— begin Source material —

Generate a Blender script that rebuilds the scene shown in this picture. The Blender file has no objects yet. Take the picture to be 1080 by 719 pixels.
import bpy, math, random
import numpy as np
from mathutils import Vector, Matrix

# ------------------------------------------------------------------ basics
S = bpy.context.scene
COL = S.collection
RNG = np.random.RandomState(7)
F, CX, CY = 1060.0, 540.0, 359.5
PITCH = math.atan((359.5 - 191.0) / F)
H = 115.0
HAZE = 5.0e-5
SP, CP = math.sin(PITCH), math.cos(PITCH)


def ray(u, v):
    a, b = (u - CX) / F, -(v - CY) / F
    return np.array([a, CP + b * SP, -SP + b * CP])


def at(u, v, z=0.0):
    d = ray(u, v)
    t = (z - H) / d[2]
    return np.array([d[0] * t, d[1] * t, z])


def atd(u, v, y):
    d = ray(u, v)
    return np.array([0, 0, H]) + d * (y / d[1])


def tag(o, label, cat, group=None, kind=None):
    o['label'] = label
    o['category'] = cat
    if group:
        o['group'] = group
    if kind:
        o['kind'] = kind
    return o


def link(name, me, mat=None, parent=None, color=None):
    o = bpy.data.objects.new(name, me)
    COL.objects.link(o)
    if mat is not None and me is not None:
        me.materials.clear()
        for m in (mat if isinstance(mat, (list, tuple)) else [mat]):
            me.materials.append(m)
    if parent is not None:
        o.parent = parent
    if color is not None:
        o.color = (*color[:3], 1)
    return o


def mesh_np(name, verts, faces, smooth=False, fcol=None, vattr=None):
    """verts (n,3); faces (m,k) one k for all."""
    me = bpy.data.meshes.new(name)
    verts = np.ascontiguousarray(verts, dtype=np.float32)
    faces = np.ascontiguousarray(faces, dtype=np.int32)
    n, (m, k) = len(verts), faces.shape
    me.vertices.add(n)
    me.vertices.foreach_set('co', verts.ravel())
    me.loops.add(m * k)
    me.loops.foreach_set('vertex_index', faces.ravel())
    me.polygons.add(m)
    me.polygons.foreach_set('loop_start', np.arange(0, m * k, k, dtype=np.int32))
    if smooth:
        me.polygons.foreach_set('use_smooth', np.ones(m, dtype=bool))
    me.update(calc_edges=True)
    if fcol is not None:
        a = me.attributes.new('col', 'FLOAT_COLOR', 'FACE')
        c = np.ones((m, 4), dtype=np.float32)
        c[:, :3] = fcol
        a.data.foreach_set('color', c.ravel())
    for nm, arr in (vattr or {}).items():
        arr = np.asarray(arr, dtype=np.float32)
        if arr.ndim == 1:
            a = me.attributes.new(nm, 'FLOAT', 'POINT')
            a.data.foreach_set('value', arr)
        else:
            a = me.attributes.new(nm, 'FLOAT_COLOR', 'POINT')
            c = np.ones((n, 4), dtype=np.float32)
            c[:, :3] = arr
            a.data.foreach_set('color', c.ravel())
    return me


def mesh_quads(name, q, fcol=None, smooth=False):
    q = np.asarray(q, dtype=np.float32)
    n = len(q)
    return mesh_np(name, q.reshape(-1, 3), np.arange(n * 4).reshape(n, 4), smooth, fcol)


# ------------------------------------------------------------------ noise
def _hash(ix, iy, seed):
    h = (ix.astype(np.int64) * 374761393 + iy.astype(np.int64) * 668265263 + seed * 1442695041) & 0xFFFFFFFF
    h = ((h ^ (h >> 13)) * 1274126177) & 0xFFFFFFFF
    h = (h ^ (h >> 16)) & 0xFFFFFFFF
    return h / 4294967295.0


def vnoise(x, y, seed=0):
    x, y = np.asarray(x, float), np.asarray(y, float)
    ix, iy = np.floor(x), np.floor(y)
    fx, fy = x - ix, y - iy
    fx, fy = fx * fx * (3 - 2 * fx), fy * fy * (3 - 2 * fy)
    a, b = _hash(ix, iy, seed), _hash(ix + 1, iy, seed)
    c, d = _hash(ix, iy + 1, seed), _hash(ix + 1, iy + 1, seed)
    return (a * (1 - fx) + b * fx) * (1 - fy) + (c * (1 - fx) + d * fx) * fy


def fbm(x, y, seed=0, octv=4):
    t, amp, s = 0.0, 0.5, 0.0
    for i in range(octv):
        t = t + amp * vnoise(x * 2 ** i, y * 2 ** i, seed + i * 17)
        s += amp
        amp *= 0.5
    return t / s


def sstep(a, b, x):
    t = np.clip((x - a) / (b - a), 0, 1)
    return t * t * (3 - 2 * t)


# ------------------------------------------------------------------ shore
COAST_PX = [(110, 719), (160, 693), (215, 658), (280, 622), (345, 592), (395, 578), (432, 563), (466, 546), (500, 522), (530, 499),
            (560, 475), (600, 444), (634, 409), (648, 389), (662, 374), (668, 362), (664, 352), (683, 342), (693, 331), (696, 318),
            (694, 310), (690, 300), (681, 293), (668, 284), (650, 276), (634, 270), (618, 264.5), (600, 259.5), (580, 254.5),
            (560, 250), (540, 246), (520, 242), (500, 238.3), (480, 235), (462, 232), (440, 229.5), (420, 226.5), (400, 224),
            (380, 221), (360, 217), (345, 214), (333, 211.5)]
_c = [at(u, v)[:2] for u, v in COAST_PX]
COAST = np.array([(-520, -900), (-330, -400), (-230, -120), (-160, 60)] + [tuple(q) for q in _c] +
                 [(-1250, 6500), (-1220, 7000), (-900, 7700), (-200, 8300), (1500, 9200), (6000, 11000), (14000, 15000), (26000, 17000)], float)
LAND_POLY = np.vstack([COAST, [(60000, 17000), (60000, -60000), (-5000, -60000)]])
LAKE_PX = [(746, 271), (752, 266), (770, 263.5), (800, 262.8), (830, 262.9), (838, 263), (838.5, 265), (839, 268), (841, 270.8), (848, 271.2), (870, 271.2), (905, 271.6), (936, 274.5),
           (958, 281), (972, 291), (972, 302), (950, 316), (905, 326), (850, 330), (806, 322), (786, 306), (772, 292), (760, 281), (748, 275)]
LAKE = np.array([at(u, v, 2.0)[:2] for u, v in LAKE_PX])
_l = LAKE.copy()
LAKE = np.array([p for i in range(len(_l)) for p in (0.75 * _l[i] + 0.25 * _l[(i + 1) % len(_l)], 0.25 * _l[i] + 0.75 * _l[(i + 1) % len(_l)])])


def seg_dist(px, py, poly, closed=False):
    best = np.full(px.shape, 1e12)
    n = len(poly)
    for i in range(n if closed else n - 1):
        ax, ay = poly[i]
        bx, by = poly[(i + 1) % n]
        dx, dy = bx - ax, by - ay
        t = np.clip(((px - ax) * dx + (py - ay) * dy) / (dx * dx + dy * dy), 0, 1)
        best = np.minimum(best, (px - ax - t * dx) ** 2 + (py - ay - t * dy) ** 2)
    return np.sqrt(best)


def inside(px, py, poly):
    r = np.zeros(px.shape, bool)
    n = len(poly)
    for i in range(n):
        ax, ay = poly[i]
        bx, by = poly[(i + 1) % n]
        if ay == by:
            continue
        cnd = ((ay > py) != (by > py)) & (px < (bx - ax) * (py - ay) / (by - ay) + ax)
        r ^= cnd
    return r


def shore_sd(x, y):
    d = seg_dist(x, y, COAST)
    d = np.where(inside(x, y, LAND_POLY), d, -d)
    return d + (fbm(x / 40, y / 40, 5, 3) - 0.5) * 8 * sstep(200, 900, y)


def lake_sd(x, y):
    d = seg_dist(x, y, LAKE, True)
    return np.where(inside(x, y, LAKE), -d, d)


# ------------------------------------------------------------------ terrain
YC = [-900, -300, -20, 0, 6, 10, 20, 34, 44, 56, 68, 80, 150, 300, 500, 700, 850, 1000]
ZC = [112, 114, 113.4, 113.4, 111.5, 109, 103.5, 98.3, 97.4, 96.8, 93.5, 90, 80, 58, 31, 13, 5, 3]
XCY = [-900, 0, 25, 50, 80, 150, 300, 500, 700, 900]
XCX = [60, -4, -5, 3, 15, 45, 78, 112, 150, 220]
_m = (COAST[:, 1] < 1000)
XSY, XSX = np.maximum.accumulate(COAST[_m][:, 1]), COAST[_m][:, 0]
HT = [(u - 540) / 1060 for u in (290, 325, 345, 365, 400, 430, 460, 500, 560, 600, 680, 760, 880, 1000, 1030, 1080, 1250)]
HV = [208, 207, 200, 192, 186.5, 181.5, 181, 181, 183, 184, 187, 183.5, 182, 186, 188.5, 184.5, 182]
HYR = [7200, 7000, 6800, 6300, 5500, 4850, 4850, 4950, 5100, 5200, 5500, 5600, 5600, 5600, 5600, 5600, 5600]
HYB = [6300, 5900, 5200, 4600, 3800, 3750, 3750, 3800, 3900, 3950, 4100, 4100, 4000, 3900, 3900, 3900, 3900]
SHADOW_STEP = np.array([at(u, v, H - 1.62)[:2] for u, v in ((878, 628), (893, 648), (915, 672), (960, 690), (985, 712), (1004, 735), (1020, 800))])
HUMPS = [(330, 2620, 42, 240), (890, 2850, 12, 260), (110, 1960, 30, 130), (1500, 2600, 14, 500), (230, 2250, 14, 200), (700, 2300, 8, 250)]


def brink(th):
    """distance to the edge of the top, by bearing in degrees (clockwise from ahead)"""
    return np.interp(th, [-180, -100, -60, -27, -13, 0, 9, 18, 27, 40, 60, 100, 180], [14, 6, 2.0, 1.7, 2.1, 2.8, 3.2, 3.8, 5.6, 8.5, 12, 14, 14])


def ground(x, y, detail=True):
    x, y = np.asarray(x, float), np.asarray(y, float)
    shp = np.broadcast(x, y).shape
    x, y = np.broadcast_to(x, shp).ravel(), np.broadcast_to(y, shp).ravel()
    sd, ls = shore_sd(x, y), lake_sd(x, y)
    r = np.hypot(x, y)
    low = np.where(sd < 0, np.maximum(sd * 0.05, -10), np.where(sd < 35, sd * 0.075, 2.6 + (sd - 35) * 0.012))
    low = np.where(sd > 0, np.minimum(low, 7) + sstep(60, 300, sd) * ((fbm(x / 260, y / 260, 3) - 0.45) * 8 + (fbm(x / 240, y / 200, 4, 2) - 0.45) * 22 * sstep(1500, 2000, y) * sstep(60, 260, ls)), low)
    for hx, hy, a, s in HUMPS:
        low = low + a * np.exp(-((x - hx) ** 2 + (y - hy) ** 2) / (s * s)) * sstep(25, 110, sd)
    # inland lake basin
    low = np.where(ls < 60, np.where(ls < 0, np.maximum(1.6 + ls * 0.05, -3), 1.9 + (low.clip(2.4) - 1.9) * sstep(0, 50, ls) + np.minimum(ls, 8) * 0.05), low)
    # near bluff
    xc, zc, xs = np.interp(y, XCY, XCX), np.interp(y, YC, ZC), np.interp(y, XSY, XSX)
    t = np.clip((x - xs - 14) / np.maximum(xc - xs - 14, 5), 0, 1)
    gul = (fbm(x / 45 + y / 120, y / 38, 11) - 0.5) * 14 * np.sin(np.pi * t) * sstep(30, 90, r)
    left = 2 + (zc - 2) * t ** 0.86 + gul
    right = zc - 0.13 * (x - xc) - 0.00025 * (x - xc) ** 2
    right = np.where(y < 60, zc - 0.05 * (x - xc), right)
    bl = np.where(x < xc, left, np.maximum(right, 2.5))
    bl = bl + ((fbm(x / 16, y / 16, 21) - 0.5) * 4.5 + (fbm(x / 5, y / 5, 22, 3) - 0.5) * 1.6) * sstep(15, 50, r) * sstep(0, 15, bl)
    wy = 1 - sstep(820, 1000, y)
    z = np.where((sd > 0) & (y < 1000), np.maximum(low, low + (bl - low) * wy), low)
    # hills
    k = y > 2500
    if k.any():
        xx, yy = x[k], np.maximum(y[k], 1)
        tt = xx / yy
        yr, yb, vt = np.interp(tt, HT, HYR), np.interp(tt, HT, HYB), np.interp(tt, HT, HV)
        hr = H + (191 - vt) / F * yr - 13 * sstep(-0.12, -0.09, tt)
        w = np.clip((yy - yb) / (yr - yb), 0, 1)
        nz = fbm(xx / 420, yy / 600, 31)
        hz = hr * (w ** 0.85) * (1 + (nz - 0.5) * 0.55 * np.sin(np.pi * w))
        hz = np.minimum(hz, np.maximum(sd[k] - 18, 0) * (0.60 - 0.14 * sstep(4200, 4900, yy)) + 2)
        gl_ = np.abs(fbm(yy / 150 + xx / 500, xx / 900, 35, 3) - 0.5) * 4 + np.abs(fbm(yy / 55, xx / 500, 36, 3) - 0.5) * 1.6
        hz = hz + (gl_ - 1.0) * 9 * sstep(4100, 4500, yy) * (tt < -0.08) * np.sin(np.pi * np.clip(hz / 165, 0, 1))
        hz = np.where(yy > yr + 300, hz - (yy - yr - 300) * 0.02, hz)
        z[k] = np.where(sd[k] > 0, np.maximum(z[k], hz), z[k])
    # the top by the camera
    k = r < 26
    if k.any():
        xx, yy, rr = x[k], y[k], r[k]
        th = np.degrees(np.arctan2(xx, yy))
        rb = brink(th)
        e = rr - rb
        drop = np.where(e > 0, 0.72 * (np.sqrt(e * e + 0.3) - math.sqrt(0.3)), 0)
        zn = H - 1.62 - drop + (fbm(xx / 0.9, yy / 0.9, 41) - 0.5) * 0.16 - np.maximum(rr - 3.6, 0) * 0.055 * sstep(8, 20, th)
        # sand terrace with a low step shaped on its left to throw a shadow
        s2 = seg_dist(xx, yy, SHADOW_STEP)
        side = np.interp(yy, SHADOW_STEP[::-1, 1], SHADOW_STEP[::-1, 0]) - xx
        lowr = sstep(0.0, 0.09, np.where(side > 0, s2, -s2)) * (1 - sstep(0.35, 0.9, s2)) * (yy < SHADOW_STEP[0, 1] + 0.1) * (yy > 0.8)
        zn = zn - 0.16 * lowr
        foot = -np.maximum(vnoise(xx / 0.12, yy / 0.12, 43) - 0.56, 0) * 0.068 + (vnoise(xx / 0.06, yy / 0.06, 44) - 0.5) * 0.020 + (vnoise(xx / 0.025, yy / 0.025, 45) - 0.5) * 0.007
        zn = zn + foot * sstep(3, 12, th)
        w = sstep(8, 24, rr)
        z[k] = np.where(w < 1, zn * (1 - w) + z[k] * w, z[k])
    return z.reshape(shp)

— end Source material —

### Task to complete:
Quote the data above verbatim from its first line to the line that includes "return np.array([0, 0, H])", with both boundary lines retained.

### Exercise output:
Generate a Blender script that rebuilds the scene shown in this picture. The Blender file has no objects yet. Take the picture to be 1080 by 719 pixels.
import bpy, math, random
import numpy as np
from mathutils import Vector, Matrix

# ------------------------------------------------------------------ basics
S = bpy.context.scene
COL = S.collection
RNG = np.random.RandomState(7)
F, CX, CY = 1060.0, 540.0, 359.5
PITCH = math.atan((359.5 - 191.0) / F)
H = 115.0
HAZE = 5.0e-5
SP, CP = math.sin(PITCH), math.cos(PITCH)


def ray(u, v):
    a, b = (u - CX) / F, -(v - CY) / F
    return np.array([a, CP + b * SP, -SP + b * CP])


def at(u, v, z=0.0):
    d = ray(u, v)
    t = (z - H) / d[2]
    return np.array([d[0] * t, d[1] * t, z])


def atd(u, v, y):
    d = ray(u, v)
    return np.array([0, 0, H]) + d * (y / d[1])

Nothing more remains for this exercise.